• Goal: Copy out all of the data below with no alterations.

─── Dataset excerpt ───

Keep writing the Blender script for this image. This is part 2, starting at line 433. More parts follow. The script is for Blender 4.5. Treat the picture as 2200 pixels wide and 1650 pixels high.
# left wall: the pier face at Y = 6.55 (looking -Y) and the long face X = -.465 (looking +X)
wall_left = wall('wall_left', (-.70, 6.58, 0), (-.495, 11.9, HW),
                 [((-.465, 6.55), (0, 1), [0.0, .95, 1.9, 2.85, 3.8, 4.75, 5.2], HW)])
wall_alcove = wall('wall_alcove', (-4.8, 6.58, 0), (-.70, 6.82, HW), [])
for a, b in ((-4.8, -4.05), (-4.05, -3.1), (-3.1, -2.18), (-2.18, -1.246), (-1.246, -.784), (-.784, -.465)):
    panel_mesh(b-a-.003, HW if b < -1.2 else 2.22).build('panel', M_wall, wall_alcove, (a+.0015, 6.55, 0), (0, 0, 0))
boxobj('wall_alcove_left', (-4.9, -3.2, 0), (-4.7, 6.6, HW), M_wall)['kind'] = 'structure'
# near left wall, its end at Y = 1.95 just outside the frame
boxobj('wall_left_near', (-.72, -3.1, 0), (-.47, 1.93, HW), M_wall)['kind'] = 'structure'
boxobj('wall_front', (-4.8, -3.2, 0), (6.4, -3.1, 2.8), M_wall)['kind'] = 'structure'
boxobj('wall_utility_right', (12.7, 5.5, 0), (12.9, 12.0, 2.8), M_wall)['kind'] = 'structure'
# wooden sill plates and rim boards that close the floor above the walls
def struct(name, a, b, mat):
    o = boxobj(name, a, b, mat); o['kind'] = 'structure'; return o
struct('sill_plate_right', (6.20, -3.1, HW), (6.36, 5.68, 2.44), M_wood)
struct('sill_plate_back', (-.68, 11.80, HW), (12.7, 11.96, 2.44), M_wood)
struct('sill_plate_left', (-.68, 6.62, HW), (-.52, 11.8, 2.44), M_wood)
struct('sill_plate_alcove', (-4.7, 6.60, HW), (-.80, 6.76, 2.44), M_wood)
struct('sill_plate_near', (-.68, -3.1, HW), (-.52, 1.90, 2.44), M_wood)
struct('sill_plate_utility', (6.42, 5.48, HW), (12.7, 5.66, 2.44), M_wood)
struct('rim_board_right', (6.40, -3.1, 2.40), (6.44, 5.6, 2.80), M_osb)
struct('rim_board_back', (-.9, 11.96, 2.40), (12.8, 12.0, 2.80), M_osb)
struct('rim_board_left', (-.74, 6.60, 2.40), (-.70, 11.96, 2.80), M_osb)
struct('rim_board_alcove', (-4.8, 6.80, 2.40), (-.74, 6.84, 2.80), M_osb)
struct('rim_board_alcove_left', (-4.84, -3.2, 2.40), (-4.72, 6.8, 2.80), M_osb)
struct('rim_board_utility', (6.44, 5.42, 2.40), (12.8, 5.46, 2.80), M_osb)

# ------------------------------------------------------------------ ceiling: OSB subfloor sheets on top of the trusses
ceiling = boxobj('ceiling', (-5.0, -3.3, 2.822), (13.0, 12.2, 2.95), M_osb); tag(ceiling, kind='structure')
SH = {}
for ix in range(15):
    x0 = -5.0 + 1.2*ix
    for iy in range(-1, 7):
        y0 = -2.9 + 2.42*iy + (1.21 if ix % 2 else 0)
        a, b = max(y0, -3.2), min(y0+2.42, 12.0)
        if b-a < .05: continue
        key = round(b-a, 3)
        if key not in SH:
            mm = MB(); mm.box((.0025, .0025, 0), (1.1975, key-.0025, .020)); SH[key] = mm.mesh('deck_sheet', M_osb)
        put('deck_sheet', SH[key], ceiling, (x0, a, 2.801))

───

• Completed task:
Keep writing the Blender script for this image. This is part 2, starting at line 433. More parts follow. The script is for Blender 4.5. Treat the picture as 2200 pixels wide and 1650 pixels high.
# left wall: the pier face at Y = 6.55 (looking -Y) and the long face X = -.465 (looking +X)
wall_left = wall('wall_left', (-.70, 6.58, 0), (-.495, 11.9, HW),
                 [((-.465, 6.55), (0, 1), [0.0, .95, 1.9, 2.85, 3.8, 4.75, 5.2], HW)])
wall_alcove = wall('wall_alcove', (-4.8, 6.58, 0), (-.70, 6.82, HW), [])
for a, b in ((-4.8, -4.05), (-4.05, -3.1), (-3.1, -2.18), (-2.18, -1.246), (-1.246, -.784), (-.784, -.465)):
    panel_mesh(b-a-.003, HW if b < -1.2 else 2.22).build('panel', M_wall, wall_alcove, (a+.0015, 6.55, 0), (0, 0, 0))
boxobj('wall_alcove_left', (-4.9, -3.2, 0), (-4.7, 6.6, HW), M_wall)['kind'] = 'structure'
# near left wall, its end at Y = 1.95 just outside the frame
boxobj('wall_left_near', (-.72, -3.1, 0), (-.47, 1.93, HW), M_wall)['kind'] = 'structure'
boxobj('wall_front', (-4.8, -3.2, 0), (6.4, -3.1, 2.8), M_wall)['kind'] = 'structure'
boxobj('wall_utility_right', (12.7, 5.5, 0), (12.9, 12.0, 2.8), M_wall)['kind'] = 'structure'
# wooden sill plates and rim boards that close the floor above the walls
def struct(name, a, b, mat):
    o = boxobj(name, a, b, mat); o['kind'] = 'structure'; return o
struct('sill_plate_right', (6.20, -3.1, HW), (6.36, 5.68, 2.44), M_wood)
struct('sill_plate_back', (-.68, 11.80, HW), (12.7, 11.96, 2.44), M_wood)
struct('sill_plate_left', (-.68, 6.62, HW), (-.52, 11.8, 2.44), M_wood)
struct('sill_plate_alcove', (-4.7, 6.60, HW), (-.80, 6.76, 2.44), M_wood)
struct('sill_plate_near', (-.68, -3.1, HW), (-.52, 1.90, 2.44), M_wood)
struct('sill_plate_utility', (6.42, 5.48, HW), (12.7, 5.66, 2.44), M_wood)
struct('rim_board_right', (6.40, -3.1, 2.40), (6.44, 5.6, 2.80), M_osb)
struct('rim_board_back', (-.9, 11.96, 2.40), (12.8, 12.0, 2.80), M_osb)
struct('rim_board_left', (-.74, 6.60, 2.40), (-.70, 11.96, 2.80), M_osb)
struct('rim_board_alcove', (-4.8, 6.80, 2.40), (-.74, 6.84, 2.80), M_osb)
struct('rim_board_alcove_left', (-4.84, -3.2, 2.40), (-4.72, 6.8, 2.80), M_osb)
struct('rim_board_utility', (6.44, 5.42, 2.40), (12.8, 5.46, 2.80), M_osb)

# ------------------------------------------------------------------ ceiling: OSB subfloor sheets on top of the trusses
ceiling = boxobj('ceiling', (-5.0, -3.3, 2.822), (13.0, 12.2, 2.95), M_osb); tag(ceiling, kind='structure')
SH = {}
for ix in range(15):
    x0 = -5.0 + 1.2*ix
    for iy in range(-1, 7):
        y0 = -2.9 + 2.42*iy + (1.21 if ix % 2 else 0)
        a, b = max(y0, -3.2), min(y0+2.42, 12.0)
        if b-a < .05: continue
        key = round(b-a, 3)
        if key not in SH:
            mm = MB(); mm.box((.0025, .0025, 0), (1.1975, key-.0025, .020)); SH[key] = mm.mesh('deck_sheet', M_osb)
        put('deck_sheet', SH[key], ceiling, (x0, a, 2.801))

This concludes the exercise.